The Center for American Progress reports
After Senate Majority Leader Mitch McConnell's (R-KY) decision to prevent a president of the opposite party from nominating anyone to the Supreme Court, it's doubtful that any justice will ever be confirmed again when the presidency is controlled by a different party than the Senate. That means America will lurch back and forth between extended periods with a understaffed Supreme Court, followed by massive shifts in the law as one party fills a backlog of vacancies.
[...] Several states have shown that there is a better way [than what, it appears, will happen at the federal level from now on].
The Missouri plan
As America struggled through the Great Depression, Missouri's courts were a den of partisanship and corruption.
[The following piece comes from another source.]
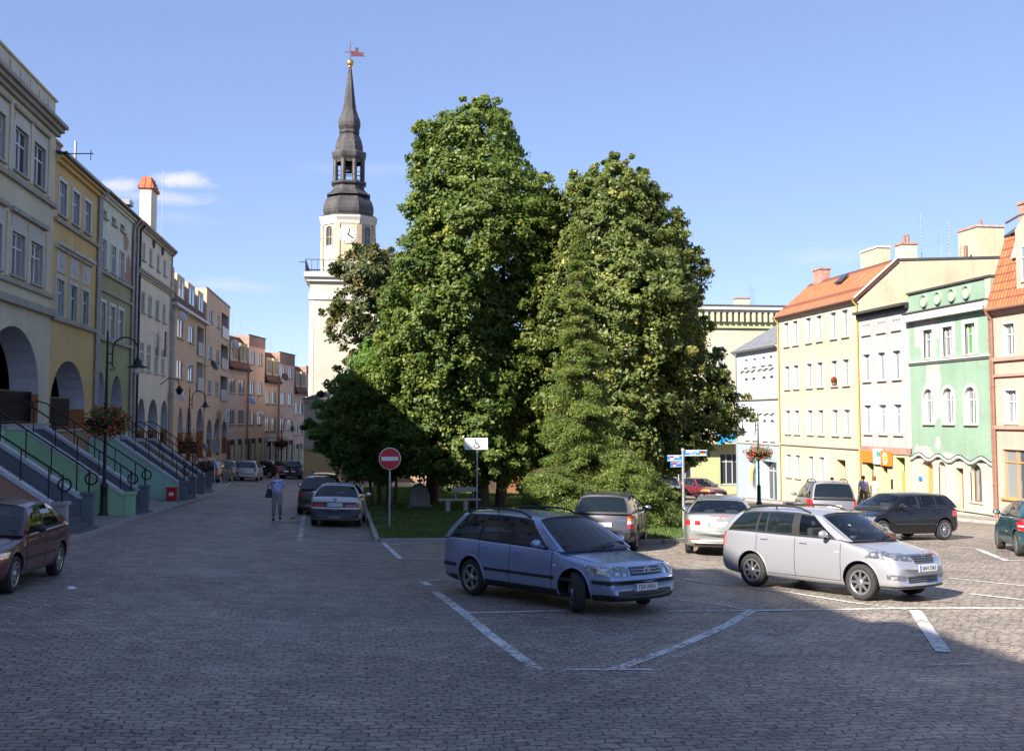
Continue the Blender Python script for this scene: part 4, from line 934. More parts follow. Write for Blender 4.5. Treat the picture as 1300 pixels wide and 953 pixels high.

As former Chief Justice of Missouri Michael Wolff explains, judges were "selected in elections in which nominees were chosen by political parties under a patronage system." In much of the state, judges were selected by a single machine party leader, "Boss" Tom Pendergast. Throughout Missouri, "judges were plagued by outside political influences, and dockets were congested due to the time the judges spent making political appearances and campaigning."
Frustrated with their politicized judiciary, the people of Missouri passed a ballot initiative replacing the state's corrupt process with a non-partisan coalition--at least for the state's top judges.
When a vacancy arises on the state's supreme court, a seven person commission consisting of "three lawyers elected by the lawyers of The Missouri Bar . . . three citizens selected by the governor, and the chief justice" submits three candidates to fill that vacancy to the state's governor. The governor then has 60 days to choose among those three names. If the governor fails to meet this deadline, the commission selects one of the three.
Finally, after a year of service, the newly appointed judge must survive a retention election, where a majority of the electorate can cast them out of office--though this only happens rarely.
This method of judicial selection, as well as variants upon it, was adopted by many states since its inception in Missouri.
(Score: 2) by DannyB on Thursday April 13 2017, @04:30PM (1 child)
It sounds good. The problem is human greed and lust for power. But mostly greed. Corporations.
It won't happen instantly. Not overnight to be sure. But they will find a way to be able to legally bribe these legislative juries. Count on it. Too much money and power is at stake. And everyone has their price. They will find a way. What it is may not even be obvious to us today.
People today are educated enough to repeat what they are taught but not to question what they are taught.
(Score: 2) by Immerman on Thursday April 13 2017, @05:20PM
True, we'd need to guard against that. But I suspect it would be far more difficult and less cost-effective to corrupt a one-shot jurist than a career politician. Especially if the penalties for such corruption were severe (treason?)
Nothing is going to eliminate the influence of the ultra-wealthy, our goal should simply to make sure they don't gain unrestricted control over the government. Well, and perhaps try to prevent the development of such gross wealth inequality in the first place.